San Francisco Chronicle 8-20-03

Contentious Davis blasts GOP 'power grab'
FROM THE HEART: Davis tapped his emotions in writing speech

By Robert Salladay

 

With only his wife nearby, Gov. Gray Davis sat down in his West Hollywood condo, turned on a tape recorder and spilled out his thoughts as he faced the most critical point of his 30-year career.

The Democratic governor, seeking the advice of friends and former President Bill Clinton during the past few days, decided that an earlier speech written by his political staff didn't properly express his true feelings, his wife said.

So he tossed it and started from scratch, producing a "stream of consciousness" monologue into the recorder while sequestered at their 1,000- square-foot condo. It was a signal that the defiant speech he gave Tuesday from UCLA needed to come from a place Davis rarely taps in public -- his emotions.

'FROM THE HEART'

"He went home and he tape-recorded what he wanted to say," Sharon Davis said in an interview. "As much as people know him, he knew what he wanted to say. He just didn't feel that the original speech conveyed that it was really coming from the heart. He wanted a speech that came from the heart."

Although the governor gives at least one speech a day, he is not known to be particularly adept at it. He often insists on inserting minor policy details, statistics and long lists of thank-yous to people in the audience instead of grand statements meant to inspire.

But aides and friends said Davis felt he needed to make a major, emotional statement to the public amid the frenzy of the recall and the worst public- opinion numbers for a political leader since former President Richard Nixon faced the Watergate scandal in the early 1970s.
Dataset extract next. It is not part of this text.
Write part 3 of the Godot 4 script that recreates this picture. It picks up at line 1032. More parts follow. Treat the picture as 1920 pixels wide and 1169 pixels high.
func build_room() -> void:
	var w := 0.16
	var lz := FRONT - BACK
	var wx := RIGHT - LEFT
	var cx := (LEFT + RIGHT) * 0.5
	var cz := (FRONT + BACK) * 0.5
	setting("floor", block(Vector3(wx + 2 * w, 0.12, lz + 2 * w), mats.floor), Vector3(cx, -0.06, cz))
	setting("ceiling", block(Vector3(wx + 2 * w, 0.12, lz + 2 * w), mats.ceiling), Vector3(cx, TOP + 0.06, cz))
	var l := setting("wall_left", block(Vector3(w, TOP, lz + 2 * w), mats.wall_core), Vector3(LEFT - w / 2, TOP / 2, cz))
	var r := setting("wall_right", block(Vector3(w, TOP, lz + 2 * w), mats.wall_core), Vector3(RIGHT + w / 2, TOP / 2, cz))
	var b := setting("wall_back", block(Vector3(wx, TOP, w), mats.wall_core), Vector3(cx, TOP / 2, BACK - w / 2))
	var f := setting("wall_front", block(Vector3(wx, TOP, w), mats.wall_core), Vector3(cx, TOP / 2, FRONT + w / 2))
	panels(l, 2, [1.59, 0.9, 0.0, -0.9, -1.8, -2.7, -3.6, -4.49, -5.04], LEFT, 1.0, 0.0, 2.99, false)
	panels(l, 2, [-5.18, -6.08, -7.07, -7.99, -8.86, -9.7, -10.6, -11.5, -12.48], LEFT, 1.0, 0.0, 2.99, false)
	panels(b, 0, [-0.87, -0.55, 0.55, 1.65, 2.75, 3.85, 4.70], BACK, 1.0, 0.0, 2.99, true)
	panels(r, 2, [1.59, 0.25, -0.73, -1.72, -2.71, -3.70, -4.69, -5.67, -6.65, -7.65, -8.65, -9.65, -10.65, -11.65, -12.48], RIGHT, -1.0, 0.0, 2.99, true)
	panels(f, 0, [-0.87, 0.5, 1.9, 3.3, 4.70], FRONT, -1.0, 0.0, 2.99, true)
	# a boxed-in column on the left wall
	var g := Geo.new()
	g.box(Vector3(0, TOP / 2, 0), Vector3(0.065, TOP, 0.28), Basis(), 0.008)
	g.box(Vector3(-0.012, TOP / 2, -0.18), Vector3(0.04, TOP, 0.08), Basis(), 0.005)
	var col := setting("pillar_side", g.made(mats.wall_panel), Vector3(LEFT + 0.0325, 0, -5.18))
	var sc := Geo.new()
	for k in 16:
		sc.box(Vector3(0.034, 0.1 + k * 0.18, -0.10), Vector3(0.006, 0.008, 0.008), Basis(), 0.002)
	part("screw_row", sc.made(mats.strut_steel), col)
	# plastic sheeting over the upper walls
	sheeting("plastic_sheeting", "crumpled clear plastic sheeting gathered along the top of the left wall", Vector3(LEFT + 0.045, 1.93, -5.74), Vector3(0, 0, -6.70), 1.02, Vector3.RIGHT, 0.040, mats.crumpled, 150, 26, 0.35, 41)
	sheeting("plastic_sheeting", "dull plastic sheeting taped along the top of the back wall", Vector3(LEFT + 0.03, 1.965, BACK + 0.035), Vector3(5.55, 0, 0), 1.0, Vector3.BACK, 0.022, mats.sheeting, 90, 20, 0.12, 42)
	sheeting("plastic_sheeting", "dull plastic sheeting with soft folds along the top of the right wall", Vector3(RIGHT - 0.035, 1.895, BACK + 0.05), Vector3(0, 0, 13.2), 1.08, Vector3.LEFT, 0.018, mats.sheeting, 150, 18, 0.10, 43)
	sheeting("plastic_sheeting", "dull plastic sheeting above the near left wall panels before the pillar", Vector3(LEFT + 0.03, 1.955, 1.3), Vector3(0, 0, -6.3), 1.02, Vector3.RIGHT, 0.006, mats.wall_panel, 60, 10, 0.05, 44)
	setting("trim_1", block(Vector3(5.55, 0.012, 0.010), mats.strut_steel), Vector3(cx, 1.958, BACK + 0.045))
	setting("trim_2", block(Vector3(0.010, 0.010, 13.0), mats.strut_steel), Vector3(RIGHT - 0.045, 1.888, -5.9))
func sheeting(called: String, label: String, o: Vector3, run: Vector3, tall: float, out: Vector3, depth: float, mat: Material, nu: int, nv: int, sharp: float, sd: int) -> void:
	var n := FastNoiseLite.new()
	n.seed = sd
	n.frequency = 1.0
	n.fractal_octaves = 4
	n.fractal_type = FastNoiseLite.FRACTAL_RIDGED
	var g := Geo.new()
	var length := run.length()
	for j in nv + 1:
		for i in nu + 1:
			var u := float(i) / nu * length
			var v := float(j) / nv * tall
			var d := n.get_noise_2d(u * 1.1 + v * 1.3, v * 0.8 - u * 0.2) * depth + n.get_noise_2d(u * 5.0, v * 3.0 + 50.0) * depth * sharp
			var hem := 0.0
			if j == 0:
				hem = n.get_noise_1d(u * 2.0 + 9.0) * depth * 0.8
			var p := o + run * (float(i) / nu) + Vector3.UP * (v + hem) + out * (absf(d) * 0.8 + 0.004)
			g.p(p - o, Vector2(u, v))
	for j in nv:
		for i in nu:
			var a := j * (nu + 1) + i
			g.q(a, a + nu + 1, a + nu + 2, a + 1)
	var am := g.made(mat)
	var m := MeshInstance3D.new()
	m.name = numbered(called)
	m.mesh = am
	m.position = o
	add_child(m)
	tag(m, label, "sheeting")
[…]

Like Nixon's "Checkers" speech in 1952, which rehabilitated his career, Davis' aides believe he needs something big to save his job.

In a series of conference calls with a small circle of close advisers, including Garry South and chief of staff Lynn Schenk, Davis agreed to a major address and then a series of town hall meetings to connect with voters. Clinton -- no stranger to crises, town hall meetings or mea culpas -- was consulted as well.

TALKS WITH CLINTON

"He talked to several friends," she said. "Gray is a person that actually likes to consult with people. He loves to bounce ideas off people. Certainly, the former president is known as a great communicator, and so Gray talked with him at least three or four times since we started this process and in the last couple of days."

The governor cleared his schedule for the past two days while he worked on the speech. Sharon Davis said she transcribed the tape Davis made, and they handed it over to speechwriters to fill in the blanks. It was still being reworked Tuesday morning as the speech approached.

In another significant change for the governor, Davis pared the speech down to make it more about his performance and the future of California, she said. The speech ended up being combative and highly political.

Sharon Davis has started a Web log on the anti-recall campaign site, www.no- recall.com, where she has written that journalists often misinterpret her husband's personality and falsely claim they have no friends. She said his record as governor has been maligned but that he remains calm amid the intense hostility.

"Almost a Zen-like calm," she said. "He kind of accepts that people are angry and they are angry with him and he's being held responsible. It's a tough thing when you know you've done some good things and you have to take responsibility for all the bad things."